— Requirement —
Write out the material exactly, without any of its pictures.

— Information provided —
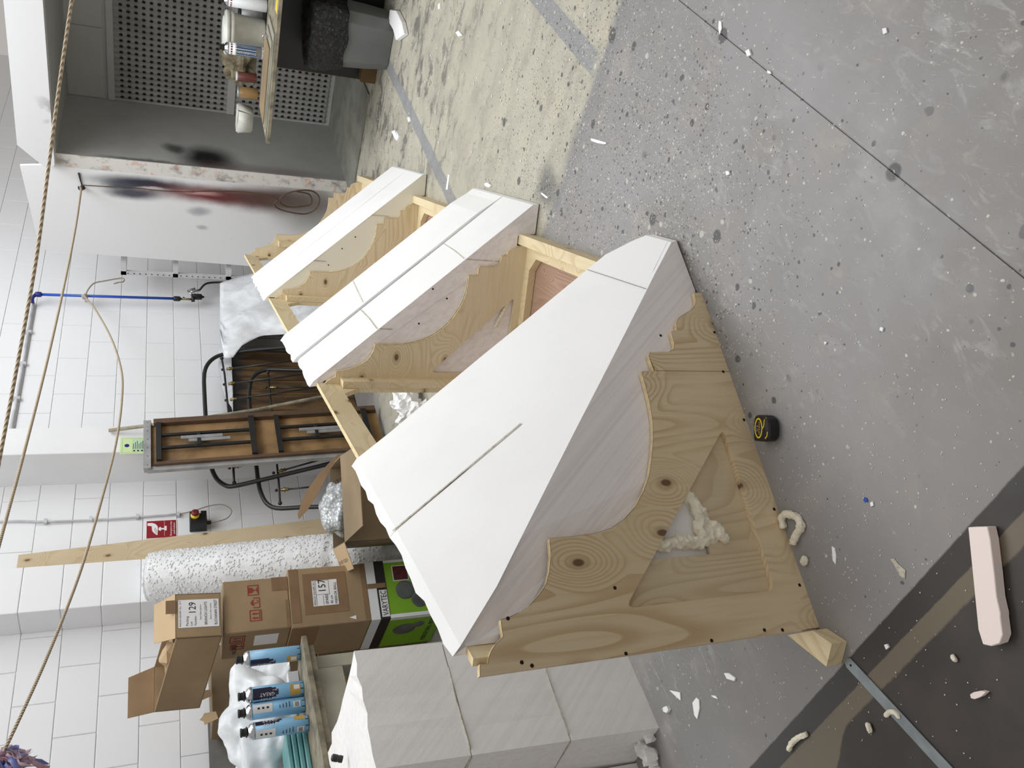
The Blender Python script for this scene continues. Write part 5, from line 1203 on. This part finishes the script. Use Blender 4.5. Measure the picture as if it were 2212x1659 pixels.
chip([(1553, 45), (1558, 46), (1559, 62), (1554, 75), (1552, 60)], .003, 'oval white paint flake above the concrete joint')
chip([(1906, 62), (1914, 60), (1916, 70), (1908, 74)], .004, 'white chip on the bare grey floor at the far right')
chip([(1780, 738), (1786, 739), (1782, 745)], .004, 'lone white chip on the open grey floor')
chip([(1902, 706), (1908, 708), (1906, 716), (1900, 713)], .004, 'white flake on the open grey floor below the long foam end')
chip([(1610, 110), (1618, 106), (1622, 118), (1614, 122)], .006, 'crumb lump lodged beside the concrete joint')
chip([(1567, 370), (1574, 369), (1576, 376), (1569, 379)], .006, 'square white chip among dark paint drips')
# uncountable crumbs
random.seed(21); bm = bmesh.new()
def crumb(x, y, r):
    v = [bm.verts.new((x+a*r, y+b*r, .0008+c*r)) for a, b, c in ((1, 0, .5), (0, 1, .5), (-1, 0, .5), (0, -1, .5), (0, 0, 1.1), (0, 0, 0))]
    for i in range(4): bm.faces.new([v[i], v[(i+1) % 4], v[4]]); bm.faces.new([v[(i+1) % 4], v[i], v[5]])
for k in range(1500):
    u = random.random()
    if u < .42: x, y, r = random.gauss(1.05, .35), random.gauss(1.35, .35), random.uniform(.0006, .0020)
    elif u < .75: x, y, r = random.uniform(1.5, 3.0), random.gauss(1.2, .45), random.uniform(.0008, .0026)
    else: x, y, r = random.uniform(3.0, 6.6), random.uniform(.7, 3.4), random.uniform(.0015, .006)
    P = V((x, y, 0))-O; l, w_ = P.dot(Lv), P.dot(Wv)
    if -.05 < w_ < .90 and l > w_*.9-.05: continue
    crumb(x, y, r)
st = tag(obj('foam_crumbs', bm, 'foam'), 'scatter of tiny white foam crumbs over the floor', 'crumbs'); st['kind'] = 'stuff'
bm = bmesh.new(); random.seed(5)
for k in range(9): blob(bm, (3.98+random.uniform(-.2, .2), 3.62+random.uniform(-.13, .13), .04+random.uniform(0, .08)), random.uniform(.035, .07), 3, .5, 14)
tag(obj('foam_offcut_heap', bm, 'foam'), 'heap of torn white foam behind the open frame', 'foam scrap')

— Result of the task —
The Blender Python script for this scene continues. Write part 5, from line 1203 on. This part finishes the script. Use Blender 4.5. Measure the picture as if it were 2212x1659 pixels.
chip([(1553, 45), (1558, 46), (1559, 62), (1554, 75), (1552, 60)], .003, 'oval white paint flake above the concrete joint')
chip([(1906, 62), (1914, 60), (1916, 70), (1908, 74)], .004, 'white chip on the bare grey floor at the far right')
chip([(1780, 738), (1786, 739), (1782, 745)], .004, 'lone white chip on the open grey floor')
chip([(1902, 706), (1908, 708), (1906, 716), (1900, 713)], .004, 'white flake on the open grey floor below the long foam end')
chip([(1610, 110), (1618, 106), (1622, 118), (1614, 122)], .006, 'crumb lump lodged beside the concrete joint')
chip([(1567, 370), (1574, 369), (1576, 376), (1569, 379)], .006, 'square white chip among dark paint drips')
# uncountable crumbs
random.seed(21); bm = bmesh.new()
def crumb(x, y, r):
    v = [bm.verts.new((x+a*r, y+b*r, .0008+c*r)) for a, b, c in ((1, 0, .5), (0, 1, .5), (-1, 0, .5), (0, -1, .5), (0, 0, 1.1), (0, 0, 0))]
    for i in range(4): bm.faces.new([v[i], v[(i+1) % 4], v[4]]); bm.faces.new([v[(i+1) % 4], v[i], v[5]])
for k in range(1500):
    u = random.random()
    if u < .42: x, y, r = random.gauss(1.05, .35), random.gauss(1.35, .35), random.uniform(.0006, .0020)
    elif u < .75: x, y, r = random.uniform(1.5, 3.0), random.gauss(1.2, .45), random.uniform(.0008, .0026)
    else: x, y, r = random.uniform(3.0, 6.6), random.uniform(.7, 3.4), random.uniform(.0015, .006)
    P = V((x, y, 0))-O; l, w_ = P.dot(Lv), P.dot(Wv)
    if -.05 < w_ < .90 and l > w_*.9-.05: continue
    crumb(x, y, r)
st = tag(obj('foam_crumbs', bm, 'foam'), 'scatter of tiny white foam crumbs over the floor', 'crumbs'); st['kind'] = 'stuff'
bm = bmesh.new(); random.seed(5)
for k in range(9): blob(bm, (3.98+random.uniform(-.2, .2), 3.62+random.uniform(-.13, .13), .04+random.uniform(0, .08)), random.uniform(.035, .07), 3, .5, 14)
tag(obj('foam_offcut_heap', bm, 'foam'), 'heap of torn white foam behind the open frame', 'foam scrap')